▶ REQUIREMENT
Filter this data down to the lines that hold "Blender", and copy them.

====== DATA EXTRACT

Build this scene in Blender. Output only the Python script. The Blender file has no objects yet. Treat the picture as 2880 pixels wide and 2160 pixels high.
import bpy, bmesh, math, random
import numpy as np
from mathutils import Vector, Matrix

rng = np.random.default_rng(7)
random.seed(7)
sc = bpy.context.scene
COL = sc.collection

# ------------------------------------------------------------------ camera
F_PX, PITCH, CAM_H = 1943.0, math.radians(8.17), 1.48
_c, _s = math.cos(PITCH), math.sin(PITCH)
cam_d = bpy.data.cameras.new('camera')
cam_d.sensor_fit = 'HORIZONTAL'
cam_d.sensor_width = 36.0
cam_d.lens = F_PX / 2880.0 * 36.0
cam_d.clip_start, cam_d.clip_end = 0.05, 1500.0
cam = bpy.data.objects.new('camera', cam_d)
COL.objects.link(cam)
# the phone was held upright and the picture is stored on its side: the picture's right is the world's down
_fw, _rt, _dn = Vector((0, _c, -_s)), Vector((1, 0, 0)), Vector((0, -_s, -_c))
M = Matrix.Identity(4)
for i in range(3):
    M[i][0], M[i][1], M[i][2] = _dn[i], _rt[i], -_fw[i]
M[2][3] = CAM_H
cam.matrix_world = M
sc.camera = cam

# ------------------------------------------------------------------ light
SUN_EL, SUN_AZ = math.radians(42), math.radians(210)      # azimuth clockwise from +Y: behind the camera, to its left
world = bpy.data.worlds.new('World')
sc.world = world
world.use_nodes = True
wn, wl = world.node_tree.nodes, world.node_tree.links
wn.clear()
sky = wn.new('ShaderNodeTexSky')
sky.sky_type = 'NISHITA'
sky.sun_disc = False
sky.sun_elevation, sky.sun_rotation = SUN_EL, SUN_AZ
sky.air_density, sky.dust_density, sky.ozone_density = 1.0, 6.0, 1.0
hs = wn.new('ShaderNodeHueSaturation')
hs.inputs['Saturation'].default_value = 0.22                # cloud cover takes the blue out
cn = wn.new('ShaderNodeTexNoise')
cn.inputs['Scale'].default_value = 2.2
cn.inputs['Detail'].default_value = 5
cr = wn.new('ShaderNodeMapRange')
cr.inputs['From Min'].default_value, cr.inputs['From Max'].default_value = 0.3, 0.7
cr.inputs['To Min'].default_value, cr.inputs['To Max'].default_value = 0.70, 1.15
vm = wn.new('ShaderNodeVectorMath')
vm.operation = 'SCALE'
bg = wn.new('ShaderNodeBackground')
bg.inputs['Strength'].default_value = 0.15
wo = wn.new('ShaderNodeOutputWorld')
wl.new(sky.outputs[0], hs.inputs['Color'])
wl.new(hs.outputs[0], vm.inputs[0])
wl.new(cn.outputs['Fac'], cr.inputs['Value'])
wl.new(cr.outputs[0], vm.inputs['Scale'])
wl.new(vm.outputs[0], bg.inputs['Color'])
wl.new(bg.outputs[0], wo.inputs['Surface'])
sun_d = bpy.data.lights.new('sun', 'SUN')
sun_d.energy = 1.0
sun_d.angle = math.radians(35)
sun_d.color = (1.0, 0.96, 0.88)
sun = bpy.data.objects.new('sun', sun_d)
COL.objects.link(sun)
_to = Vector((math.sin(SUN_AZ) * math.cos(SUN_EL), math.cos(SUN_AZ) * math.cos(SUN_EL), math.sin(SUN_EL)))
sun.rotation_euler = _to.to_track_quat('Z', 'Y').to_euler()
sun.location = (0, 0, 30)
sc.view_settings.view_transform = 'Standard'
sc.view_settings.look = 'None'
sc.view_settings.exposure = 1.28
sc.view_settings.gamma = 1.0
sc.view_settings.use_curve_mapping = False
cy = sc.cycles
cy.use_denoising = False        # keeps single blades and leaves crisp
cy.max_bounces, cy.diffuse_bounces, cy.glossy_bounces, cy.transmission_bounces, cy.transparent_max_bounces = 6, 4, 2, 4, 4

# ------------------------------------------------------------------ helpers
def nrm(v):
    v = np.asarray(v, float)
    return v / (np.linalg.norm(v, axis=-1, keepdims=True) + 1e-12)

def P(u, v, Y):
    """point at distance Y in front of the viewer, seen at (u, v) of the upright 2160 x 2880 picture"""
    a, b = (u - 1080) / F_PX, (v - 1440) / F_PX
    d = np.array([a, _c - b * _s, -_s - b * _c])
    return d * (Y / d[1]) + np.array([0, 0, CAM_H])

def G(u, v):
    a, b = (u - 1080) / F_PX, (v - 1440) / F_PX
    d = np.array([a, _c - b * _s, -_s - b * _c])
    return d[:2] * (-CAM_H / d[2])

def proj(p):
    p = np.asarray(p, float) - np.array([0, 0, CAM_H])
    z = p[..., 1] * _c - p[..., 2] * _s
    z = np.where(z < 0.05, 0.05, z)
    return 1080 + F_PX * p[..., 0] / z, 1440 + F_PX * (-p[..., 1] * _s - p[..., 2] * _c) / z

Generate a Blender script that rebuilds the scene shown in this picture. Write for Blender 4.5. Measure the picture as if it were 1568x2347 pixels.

============

▶ ANSWER TO THIS EXERCISE
Build this scene in Blender. Output only the Python script. The Blender file has no objects yet. Treat the picture as 2880 pixels wide and 2160 pixels high.
Generate a Blender script that rebuilds the scene shown in this picture. Write for Blender 4.5. Measure the picture as if it were 1568x2347 pixels.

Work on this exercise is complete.